◆ **Written instruction**
Reproduce the listing below in its entirety. Change nothing.

◆ **Recorded data**

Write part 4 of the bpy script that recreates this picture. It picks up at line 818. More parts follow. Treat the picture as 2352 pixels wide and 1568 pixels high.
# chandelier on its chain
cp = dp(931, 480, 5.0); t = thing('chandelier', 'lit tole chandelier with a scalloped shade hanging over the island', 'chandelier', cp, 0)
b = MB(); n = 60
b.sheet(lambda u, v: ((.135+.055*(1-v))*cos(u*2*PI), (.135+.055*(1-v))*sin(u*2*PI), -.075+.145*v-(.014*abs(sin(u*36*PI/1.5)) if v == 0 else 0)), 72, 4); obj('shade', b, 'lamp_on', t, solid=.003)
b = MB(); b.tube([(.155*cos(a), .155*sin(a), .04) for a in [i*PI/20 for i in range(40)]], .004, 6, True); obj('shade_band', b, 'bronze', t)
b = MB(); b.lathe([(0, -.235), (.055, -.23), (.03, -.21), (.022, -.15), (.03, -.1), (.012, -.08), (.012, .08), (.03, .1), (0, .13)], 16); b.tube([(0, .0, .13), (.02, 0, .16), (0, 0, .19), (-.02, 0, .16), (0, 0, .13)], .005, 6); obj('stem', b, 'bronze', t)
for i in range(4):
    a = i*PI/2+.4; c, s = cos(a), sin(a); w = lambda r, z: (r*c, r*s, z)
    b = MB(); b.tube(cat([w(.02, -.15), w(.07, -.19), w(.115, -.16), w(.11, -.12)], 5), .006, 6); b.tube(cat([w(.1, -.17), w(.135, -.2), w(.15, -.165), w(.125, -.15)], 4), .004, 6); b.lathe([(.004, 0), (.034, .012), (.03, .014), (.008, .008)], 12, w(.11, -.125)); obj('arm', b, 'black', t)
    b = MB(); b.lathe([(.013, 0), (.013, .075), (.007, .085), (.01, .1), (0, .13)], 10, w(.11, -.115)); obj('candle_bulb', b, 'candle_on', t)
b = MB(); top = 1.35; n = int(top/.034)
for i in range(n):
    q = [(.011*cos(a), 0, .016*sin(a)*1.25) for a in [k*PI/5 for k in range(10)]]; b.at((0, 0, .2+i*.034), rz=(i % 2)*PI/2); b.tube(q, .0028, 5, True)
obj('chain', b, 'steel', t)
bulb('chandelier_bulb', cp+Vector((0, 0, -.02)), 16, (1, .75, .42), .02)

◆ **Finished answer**
Write part 4 of the bpy script that recreates this picture. It picks up at line 818. More parts follow. Treat the picture as 2352 pixels wide and 1568 pixels high.
# chandelier on its chain
cp = dp(931, 480, 5.0); t = thing('chandelier', 'lit tole chandelier with a scalloped shade hanging over the island', 'chandelier', cp, 0)
b = MB(); n = 60
b.sheet(lambda u, v: ((.135+.055*(1-v))*cos(u*2*PI), (.135+.055*(1-v))*sin(u*2*PI), -.075+.145*v-(.014*abs(sin(u*36*PI/1.5)) if v == 0 else 0)), 72, 4); obj('shade', b, 'lamp_on', t, solid=.003)
b = MB(); b.tube([(.155*cos(a), .155*sin(a), .04) for a in [i*PI/20 for i in range(40)]], .004, 6, True); obj('shade_band', b, 'bronze', t)
b = MB(); b.lathe([(0, -.235), (.055, -.23), (.03, -.21), (.022, -.15), (.03, -.1), (.012, -.08), (.012, .08), (.03, .1), (0, .13)], 16); b.tube([(0, .0, .13), (.02, 0, .16), (0, 0, .19), (-.02, 0, .16), (0, 0, .13)], .005, 6); obj('stem', b, 'bronze', t)
for i in range(4):
    a = i*PI/2+.4; c, s = cos(a), sin(a); w = lambda r, z: (r*c, r*s, z)
    b = MB(); b.tube(cat([w(.02, -.15), w(.07, -.19), w(.115, -.16), w(.11, -.12)], 5), .006, 6); b.tube(cat([w(.1, -.17), w(.135, -.2), w(.15, -.165), w(.125, -.15)], 4), .004, 6); b.lathe([(.004, 0), (.034, .012), (.03, .014), (.008, .008)], 12, w(.11, -.125)); obj('arm', b, 'black', t)
    b = MB(); b.lathe([(.013, 0), (.013, .075), (.007, .085), (.01, .1), (0, .13)], 10, w(.11, -.115)); obj('candle_bulb', b, 'candle_on', t)
b = MB(); top = 1.35; n = int(top/.034)
for i in range(n):
    q = [(.011*cos(a), 0, .016*sin(a)*1.25) for a in [k*PI/5 for k in range(10)]]; b.at((0, 0, .2+i*.034), rz=(i % 2)*PI/2); b.tube(q, .0028, 5, True)
obj('chain', b, 'steel', t)
bulb('chandelier_bulb', cp+Vector((0, 0, -.02)), 16, (1, .75, .42), .02)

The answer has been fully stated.